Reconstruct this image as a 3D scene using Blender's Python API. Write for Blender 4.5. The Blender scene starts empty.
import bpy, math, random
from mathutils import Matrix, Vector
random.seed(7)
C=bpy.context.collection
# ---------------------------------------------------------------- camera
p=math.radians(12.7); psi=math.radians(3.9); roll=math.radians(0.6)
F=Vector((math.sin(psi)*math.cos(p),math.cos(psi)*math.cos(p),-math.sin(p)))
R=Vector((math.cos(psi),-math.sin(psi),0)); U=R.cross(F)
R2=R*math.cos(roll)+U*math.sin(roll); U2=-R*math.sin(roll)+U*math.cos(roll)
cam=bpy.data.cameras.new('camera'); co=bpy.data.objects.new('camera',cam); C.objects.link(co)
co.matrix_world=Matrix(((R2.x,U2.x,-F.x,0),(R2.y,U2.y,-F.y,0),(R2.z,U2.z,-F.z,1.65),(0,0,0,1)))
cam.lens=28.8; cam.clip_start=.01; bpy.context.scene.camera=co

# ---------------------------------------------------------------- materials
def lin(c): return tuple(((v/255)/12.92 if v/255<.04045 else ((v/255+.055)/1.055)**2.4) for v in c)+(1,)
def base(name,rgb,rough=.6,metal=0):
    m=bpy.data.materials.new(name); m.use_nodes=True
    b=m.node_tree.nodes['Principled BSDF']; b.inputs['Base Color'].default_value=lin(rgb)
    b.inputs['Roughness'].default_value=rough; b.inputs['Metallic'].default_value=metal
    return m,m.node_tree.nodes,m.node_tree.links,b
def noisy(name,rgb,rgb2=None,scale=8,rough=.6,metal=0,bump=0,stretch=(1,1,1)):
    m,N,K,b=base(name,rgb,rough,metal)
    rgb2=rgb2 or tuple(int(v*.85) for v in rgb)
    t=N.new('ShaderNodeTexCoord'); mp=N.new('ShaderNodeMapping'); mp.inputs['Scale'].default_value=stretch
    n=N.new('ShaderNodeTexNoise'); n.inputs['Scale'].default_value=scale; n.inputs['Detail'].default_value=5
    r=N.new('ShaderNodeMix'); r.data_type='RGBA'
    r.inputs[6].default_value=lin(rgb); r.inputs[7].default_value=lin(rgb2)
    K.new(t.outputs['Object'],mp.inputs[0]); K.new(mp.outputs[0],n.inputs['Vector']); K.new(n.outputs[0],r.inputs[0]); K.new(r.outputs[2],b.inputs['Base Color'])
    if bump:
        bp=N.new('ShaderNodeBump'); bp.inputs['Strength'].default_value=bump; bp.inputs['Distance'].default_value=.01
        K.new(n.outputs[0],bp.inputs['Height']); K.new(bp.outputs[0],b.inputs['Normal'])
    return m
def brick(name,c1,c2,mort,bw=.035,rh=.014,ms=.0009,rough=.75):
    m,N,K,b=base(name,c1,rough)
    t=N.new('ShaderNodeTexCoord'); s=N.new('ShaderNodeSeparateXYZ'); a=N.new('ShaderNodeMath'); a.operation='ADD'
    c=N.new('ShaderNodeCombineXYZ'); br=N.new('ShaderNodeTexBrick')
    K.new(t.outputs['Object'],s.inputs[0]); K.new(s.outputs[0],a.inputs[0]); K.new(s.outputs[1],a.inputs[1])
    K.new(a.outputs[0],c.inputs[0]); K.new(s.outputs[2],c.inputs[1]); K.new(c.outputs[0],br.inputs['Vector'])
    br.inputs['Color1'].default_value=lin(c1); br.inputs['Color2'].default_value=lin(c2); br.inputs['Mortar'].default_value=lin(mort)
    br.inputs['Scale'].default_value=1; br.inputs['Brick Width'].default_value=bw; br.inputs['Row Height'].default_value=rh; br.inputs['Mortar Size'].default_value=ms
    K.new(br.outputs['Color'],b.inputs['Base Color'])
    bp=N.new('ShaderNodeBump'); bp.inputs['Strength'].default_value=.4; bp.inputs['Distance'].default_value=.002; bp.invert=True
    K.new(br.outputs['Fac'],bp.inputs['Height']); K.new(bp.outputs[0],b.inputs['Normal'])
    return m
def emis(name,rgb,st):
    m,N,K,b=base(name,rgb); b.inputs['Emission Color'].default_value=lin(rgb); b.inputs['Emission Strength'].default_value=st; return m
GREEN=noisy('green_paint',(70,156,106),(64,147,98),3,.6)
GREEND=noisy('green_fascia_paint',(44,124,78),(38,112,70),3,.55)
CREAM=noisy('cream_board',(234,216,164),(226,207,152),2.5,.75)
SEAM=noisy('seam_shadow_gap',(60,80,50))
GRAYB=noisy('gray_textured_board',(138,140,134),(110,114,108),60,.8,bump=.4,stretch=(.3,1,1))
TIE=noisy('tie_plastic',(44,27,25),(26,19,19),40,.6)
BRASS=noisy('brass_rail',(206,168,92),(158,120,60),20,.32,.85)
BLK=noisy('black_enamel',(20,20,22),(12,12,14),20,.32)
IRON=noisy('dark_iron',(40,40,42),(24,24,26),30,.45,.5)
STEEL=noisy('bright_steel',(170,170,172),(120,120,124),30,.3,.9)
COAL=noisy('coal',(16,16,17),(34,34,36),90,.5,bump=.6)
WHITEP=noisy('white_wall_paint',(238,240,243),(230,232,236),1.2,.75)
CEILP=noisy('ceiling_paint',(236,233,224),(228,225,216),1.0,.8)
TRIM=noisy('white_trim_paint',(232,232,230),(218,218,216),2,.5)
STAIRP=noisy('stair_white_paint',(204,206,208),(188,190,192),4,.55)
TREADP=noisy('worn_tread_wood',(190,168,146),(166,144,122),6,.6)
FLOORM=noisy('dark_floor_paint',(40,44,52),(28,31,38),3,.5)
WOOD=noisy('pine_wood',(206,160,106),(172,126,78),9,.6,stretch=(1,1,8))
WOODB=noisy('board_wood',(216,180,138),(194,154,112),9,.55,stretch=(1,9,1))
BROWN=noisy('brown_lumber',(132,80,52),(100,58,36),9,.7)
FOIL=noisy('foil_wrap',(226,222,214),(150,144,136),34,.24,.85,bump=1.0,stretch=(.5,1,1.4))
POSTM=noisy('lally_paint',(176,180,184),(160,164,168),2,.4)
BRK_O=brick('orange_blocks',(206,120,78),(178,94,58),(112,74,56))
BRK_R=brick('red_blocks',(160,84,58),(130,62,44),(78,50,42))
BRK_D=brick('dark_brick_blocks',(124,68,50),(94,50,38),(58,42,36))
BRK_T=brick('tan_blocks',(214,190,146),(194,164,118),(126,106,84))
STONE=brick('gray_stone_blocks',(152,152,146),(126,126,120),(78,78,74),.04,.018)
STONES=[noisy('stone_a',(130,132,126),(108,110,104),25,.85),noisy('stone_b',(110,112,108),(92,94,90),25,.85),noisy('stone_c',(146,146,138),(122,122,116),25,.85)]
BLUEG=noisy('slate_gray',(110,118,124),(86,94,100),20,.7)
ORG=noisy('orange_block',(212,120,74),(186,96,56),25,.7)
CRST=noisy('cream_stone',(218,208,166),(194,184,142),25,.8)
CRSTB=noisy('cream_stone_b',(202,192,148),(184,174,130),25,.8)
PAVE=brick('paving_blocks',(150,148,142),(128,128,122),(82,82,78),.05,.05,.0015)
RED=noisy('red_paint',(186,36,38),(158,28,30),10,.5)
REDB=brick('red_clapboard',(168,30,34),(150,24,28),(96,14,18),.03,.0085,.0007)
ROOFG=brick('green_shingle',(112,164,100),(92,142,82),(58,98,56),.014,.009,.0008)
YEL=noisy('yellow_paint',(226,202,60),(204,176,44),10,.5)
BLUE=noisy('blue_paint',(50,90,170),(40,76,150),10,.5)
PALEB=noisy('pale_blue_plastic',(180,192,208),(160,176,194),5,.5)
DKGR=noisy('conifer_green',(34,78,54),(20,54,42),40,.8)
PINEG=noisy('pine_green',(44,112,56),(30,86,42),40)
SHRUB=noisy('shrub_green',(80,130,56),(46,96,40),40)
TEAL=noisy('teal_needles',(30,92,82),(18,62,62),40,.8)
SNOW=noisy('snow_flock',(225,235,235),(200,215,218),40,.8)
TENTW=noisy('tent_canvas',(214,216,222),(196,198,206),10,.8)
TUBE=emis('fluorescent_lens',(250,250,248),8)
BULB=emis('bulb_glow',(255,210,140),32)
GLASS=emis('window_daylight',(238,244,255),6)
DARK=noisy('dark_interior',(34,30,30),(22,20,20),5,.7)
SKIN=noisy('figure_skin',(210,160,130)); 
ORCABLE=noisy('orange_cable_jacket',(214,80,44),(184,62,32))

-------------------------

*Aim of the exercise*. Copy only this span: the line that contains "DARK=noisy('dark_interior',(34,30,30),(22,20,20),5,.7)", the last line, and every line between them.

*Answer to this problem*.
DARK=noisy('dark_interior',(34,30,30),(22,20,20),5,.7)
SKIN=noisy('figure_skin',(210,160,130)); 
ORCABLE=noisy('orange_cable_jacket',(214,80,44),(184,62,32))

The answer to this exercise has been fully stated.